It is already common to do something "like"**(see asterisks below) z-standardization of the outputs of one neural network layer before passing it to the next. z-standardization would transform the columns of $H_{\ell}W_{\ell} + \beta_{\ell}$ (where $\ell$ denotes a layer and $H$ denotes a "hidden" matrix containing the values of hidden neurons, or the input data) to have 0 mean and unit standard deviation.
**In reality, batchnorm is used, which incorporates learnable weights to the standardization function to help the model "undo" or "modify" the deterministic nature of z-scaling.

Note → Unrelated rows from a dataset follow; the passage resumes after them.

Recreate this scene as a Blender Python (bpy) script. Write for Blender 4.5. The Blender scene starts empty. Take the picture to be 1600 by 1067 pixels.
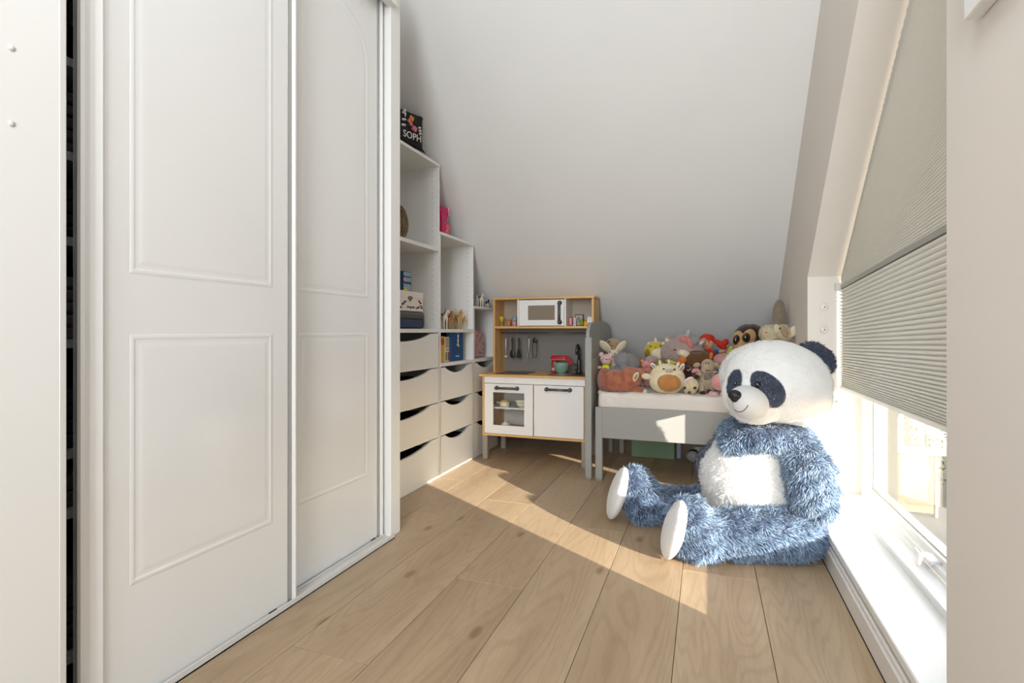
import bpy, bmesh, math, random
import numpy as np
from math import pi, sin, cos, radians, atan2, sqrt
from mathutils import Vector, Matrix
random.seed(7)
D = bpy.data
SC = bpy.context.scene
COL = SC.collection

# ------------------------------------------------------------------ camera
FPX, EYE, YAW = 830.0, 0.9, atan2(303, 830)
CY, SY = cos(YAW), sin(YAW)
cam = D.cameras.new('camera'); co = D.objects.new('camera', cam); COL.objects.link(co)
co.location = (0, 0, EYE); co.rotation_euler = (pi / 2, 0, YAW)
cam.sensor_width = 36; cam.lens = FPX / 1600 * 36
cam.shift_y = -16.5 / 1600; cam.clip_start = .02
SC.camera = co

# ------------------------------------------------------------------ light
w = D.worlds.new('world'); SC.world = w; w.use_nodes = True
nt = w.node_tree; bg = nt.nodes['Background']
sky = nt.nodes.new('ShaderNodeTexSky'); sky.sky_type = 'NISHITA'
sky.sun_disc = False; sky.sun_elevation = radians(22); sky.sun_rotation = radians(122)
sky.dust_density = 1.5; sky.air_density = 1.0
nt.links.new(sky.outputs[0], bg.inputs[0]); bg.inputs[1].default_value = 0.38

def add_light(name, kind, loc, to, energy, color, **kw):
    l = D.lights.new(name, kind); l.energy = energy; l.color = color
    for k, v in kw.items(): setattr(l, k, v)
    o = D.objects.new(name, l); COL.objects.link(o); o.location = loc
    o.rotation_euler = (Vector(to) - Vector(loc)).to_track_quat('-Z', 'Y').to_euler()
    return o
SUND = Vector((-1.548, .98, -.295 * 1.548))
add_light('sun', 'SUN', (3, -1, 2), Vector((3, -1, 2)) + SUND, 10.5, (1, .93, .83), angle=radians(.45))
# unseen fill lights added to brighten the room, from behind the camera and above
add_light('rear_fill_light', 'AREA', (-.1, -2.1, 1.5), (-.45, 3, 1.25), 28, (.915, .955, 1), shape='RECTANGLE', size=1.0, size_y=2.0, spread=radians(105))
add_light('overhead_fill_light', 'AREA', (-.35, .2, 2.8), (-.45, 1.3, 0), 14, (.92, .96, 1), shape='RECTANGLE', size=.9, size_y=.9)
SC.view_settings.view_transform = 'Standard'; SC.view_settings.look = 'None'
SC.view_settings.gamma = 1; SC.view_settings.use_curve_mapping = False
SC.view_settings.exposure = 0.55

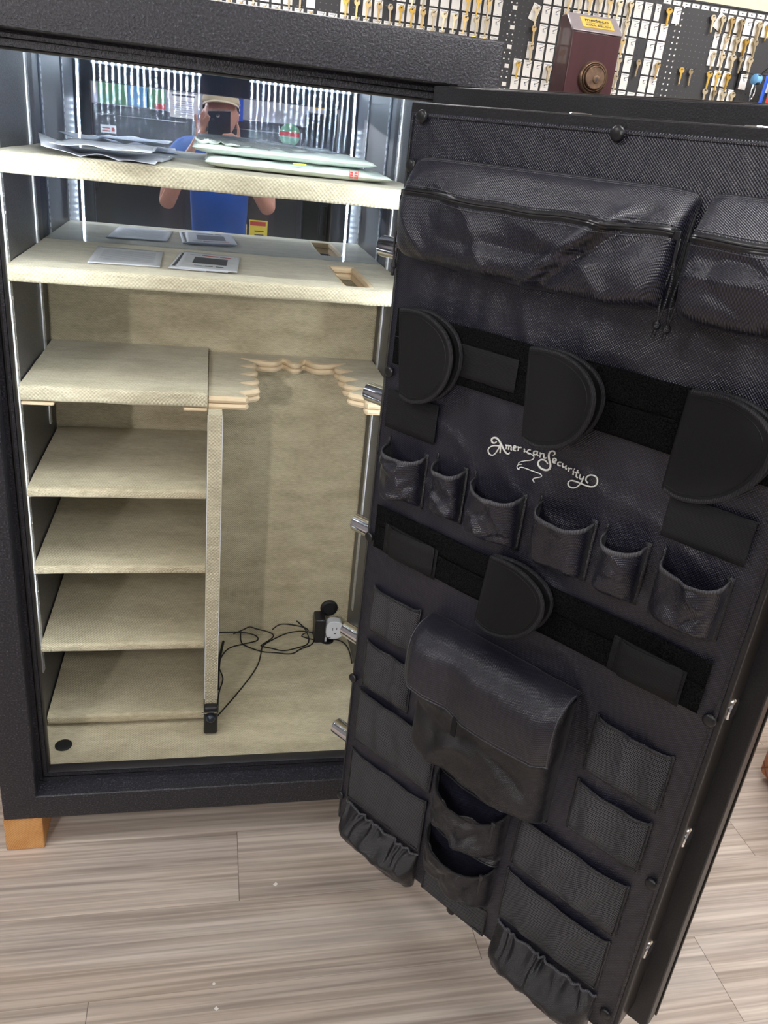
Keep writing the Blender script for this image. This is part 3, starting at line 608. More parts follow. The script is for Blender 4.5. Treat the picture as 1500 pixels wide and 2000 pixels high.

(1) I observe that z-scoring is a nonlinear function in $W_{\ell}$, because we must compute the sample standard deviation of $H_{\ell}W_{\ell} + \beta_{\ell}$, which involves a square root. It follows that batch-norm will be nonlinear in the previous layer's weights as well.
(2) Thus, if we do batch norm, we do not need to use a common activation function such as ReLU or tanh to prevent the whole "stack" (composition) of affine layers from collapsing into one affine layer. Meanwhile, the community generally believes batch norm is "good". Thus, why not just use batch norm between layers and free ourselves from choosing between ReLU, ELU, etc. etc.?
^^ that is the purpose of my question
what follows is an observation of why my question might also be useful:
(3) Then, we may observe all the questions online about whether batch norm should be used before or after the activation function. But couldn't we just use batch norm and avoid this question?
Insights and/or references on this specific topic would be much appreciated!